■ **WRITTEN INSTRUCTION**:
Retype all of the data. Every line must match exactly.

-- START --

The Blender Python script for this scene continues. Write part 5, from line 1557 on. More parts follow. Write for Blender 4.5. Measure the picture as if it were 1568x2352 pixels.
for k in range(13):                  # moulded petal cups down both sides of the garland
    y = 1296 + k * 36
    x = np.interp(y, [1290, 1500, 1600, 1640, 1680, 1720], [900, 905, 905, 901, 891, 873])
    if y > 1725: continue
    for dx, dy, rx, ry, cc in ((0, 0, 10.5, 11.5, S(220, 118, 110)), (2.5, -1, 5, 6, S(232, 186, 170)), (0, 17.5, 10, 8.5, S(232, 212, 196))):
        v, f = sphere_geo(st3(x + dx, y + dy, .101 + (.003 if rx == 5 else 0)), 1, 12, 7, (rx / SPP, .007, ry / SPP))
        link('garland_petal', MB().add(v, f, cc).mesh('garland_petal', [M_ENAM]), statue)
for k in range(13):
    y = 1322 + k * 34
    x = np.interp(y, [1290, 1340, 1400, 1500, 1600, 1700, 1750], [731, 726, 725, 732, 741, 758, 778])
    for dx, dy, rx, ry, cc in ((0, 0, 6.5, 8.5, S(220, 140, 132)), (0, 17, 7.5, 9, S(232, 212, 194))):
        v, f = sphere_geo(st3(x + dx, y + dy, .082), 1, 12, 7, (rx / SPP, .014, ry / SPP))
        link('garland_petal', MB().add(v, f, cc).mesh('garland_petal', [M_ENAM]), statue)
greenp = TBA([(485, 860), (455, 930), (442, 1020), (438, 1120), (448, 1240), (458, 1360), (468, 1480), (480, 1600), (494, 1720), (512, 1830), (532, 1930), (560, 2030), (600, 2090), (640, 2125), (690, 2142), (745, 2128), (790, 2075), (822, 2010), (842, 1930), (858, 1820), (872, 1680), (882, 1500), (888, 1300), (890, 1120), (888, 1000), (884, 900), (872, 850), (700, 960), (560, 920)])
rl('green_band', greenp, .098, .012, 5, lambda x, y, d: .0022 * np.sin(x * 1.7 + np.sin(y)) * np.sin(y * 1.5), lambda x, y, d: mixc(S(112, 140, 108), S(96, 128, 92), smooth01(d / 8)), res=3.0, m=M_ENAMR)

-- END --

■ **OUTPUT BELOW**:
The Blender Python script for this scene continues. Write part 5, from line 1557 on. More parts follow. Write for Blender 4.5. Measure the picture as if it were 1568x2352 pixels.
for k in range(13):                  # moulded petal cups down both sides of the garland
    y = 1296 + k * 36
    x = np.interp(y, [1290, 1500, 1600, 1640, 1680, 1720], [900, 905, 905, 901, 891, 873])
    if y > 1725: continue
    for dx, dy, rx, ry, cc in ((0, 0, 10.5, 11.5, S(220, 118, 110)), (2.5, -1, 5, 6, S(232, 186, 170)), (0, 17.5, 10, 8.5, S(232, 212, 196))):
        v, f = sphere_geo(st3(x + dx, y + dy, .101 + (.003 if rx == 5 else 0)), 1, 12, 7, (rx / SPP, .007, ry / SPP))
        link('garland_petal', MB().add(v, f, cc).mesh('garland_petal', [M_ENAM]), statue)
for k in range(13):
    y = 1322 + k * 34
    x = np.interp(y, [1290, 1340, 1400, 1500, 1600, 1700, 1750], [731, 726, 725, 732, 741, 758, 778])
    for dx, dy, rx, ry, cc in ((0, 0, 6.5, 8.5, S(220, 140, 132)), (0, 17, 7.5, 9, S(232, 212, 194))):
        v, f = sphere_geo(st3(x + dx, y + dy, .082), 1, 12, 7, (rx / SPP, .014, ry / SPP))
        link('garland_petal', MB().add(v, f, cc).mesh('garland_petal', [M_ENAM]), statue)
greenp = TBA([(485, 860), (455, 930), (442, 1020), (438, 1120), (448, 1240), (458, 1360), (468, 1480), (480, 1600), (494, 1720), (512, 1830), (532, 1930), (560, 2030), (600, 2090), (640, 2125), (690, 2142), (745, 2128), (790, 2075), (822, 2010), (842, 1930), (858, 1820), (872, 1680), (882, 1500), (888, 1300), (890, 1120), (888, 1000), (884, 900), (872, 850), (700, 960), (560, 920)])
rl('green_band', greenp, .098, .012, 5, lambda x, y, d: .0022 * np.sin(x * 1.7 + np.sin(y)) * np.sin(y * 1.5), lambda x, y, d: mixc(S(112, 140, 108), S(96, 128, 92), smooth01(d / 8)), res=3.0, m=M_ENAMR)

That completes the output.